Telepatycznie do klona.
-W drugiej celi jest Ahsoka Tano. Staram się was oboje uratować. Gram na 2 fronty. Jeżeli spotkasz Landa Skywalkera powiedz mu, że tygrysi jesion na białe jabłoni ugina się pod ciężarem ołowianych gruszek wcinanych przez wegańską wampę. Będzie wiedział, o co chodzi.

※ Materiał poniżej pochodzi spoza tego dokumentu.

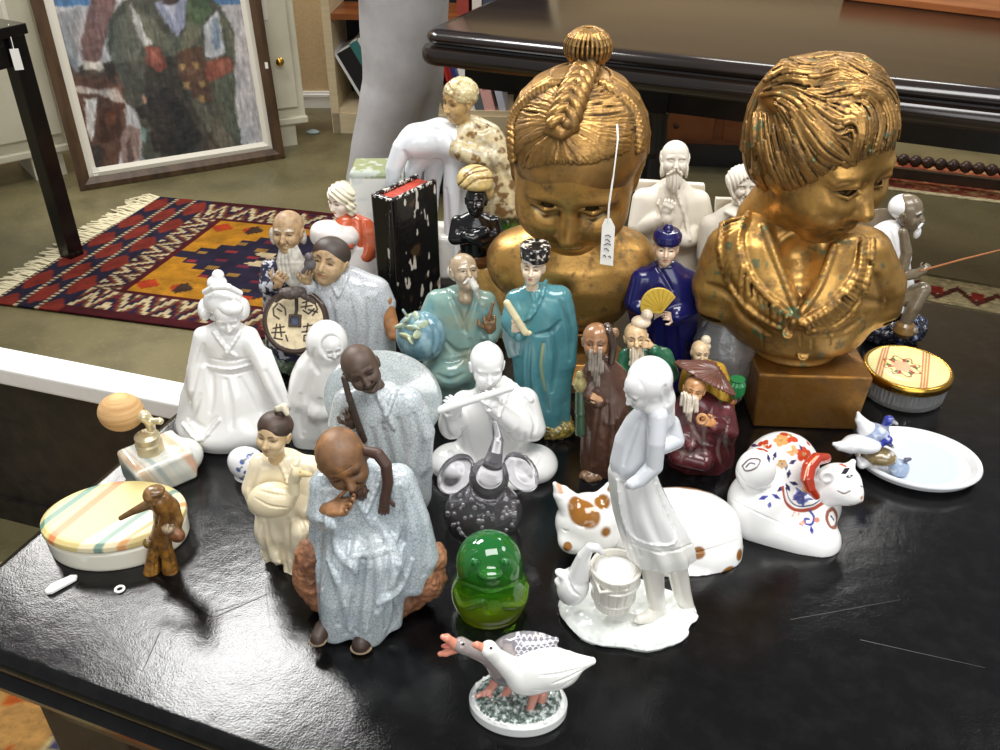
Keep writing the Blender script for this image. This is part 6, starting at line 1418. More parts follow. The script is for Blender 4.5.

//I o to jak przekazał informacje o nowym okręcie i jego danych. Ten szyfr nie ma najmniejszego sensu.
Moderator
-Co nie zmienia faktu że oni nie żyją!
Właściciel
-Pamięć o zmarłych towarzyszach zawsze pozostanie w nas. Coś o tym wiem. A teraz-używa na nim sztuczki umysłu-powiesz mi wszystko, co wiesz.
Moderator
//Zrobiłem nową grę.
-Republika ma niewidzialny transportowiec, potrafi zdziałać cuda. Ma zostać użyty na Christophis.
Moderator
-Ma się przebić przez blokadę Trencha.
Właściciel
-Słucham z zainteresowaniem...
Telepatycxnie do Ahsoki
-To prawda?
Moderator
-I zniszczyć jego statek.
Telepatycznie:
-Prawda.
Właściciel
-Yhym...
Szuka Mocą najbliższego mistrza lub rycerza Jedi.
Właściciel
-"Gdzie nagle wszystkich Jedi wcieło... Nie, chyba że ON tu jest..."
//Miał na myśli Vilirtisa.
Moderator
//Chodziło mi że w najbliższym otoczeniu, nie ogólnie.
Właściciel
//Spoko.
Wyszedł z celi.
-Słyszałeś?
Właściciel
Odszedł do swojej kajuty pomedytować.
Moderator
-Sir, więzień będzie potrzebny?
Właściciel
Poszedł do kajuty pomedytować.
Moderator
Medytujesz, medytujesz, medytujesz. W pewnym momencie podchodzi do ciebie droid.
-Sir, ma pan nowy statek. Nowiutkiego Subjectora.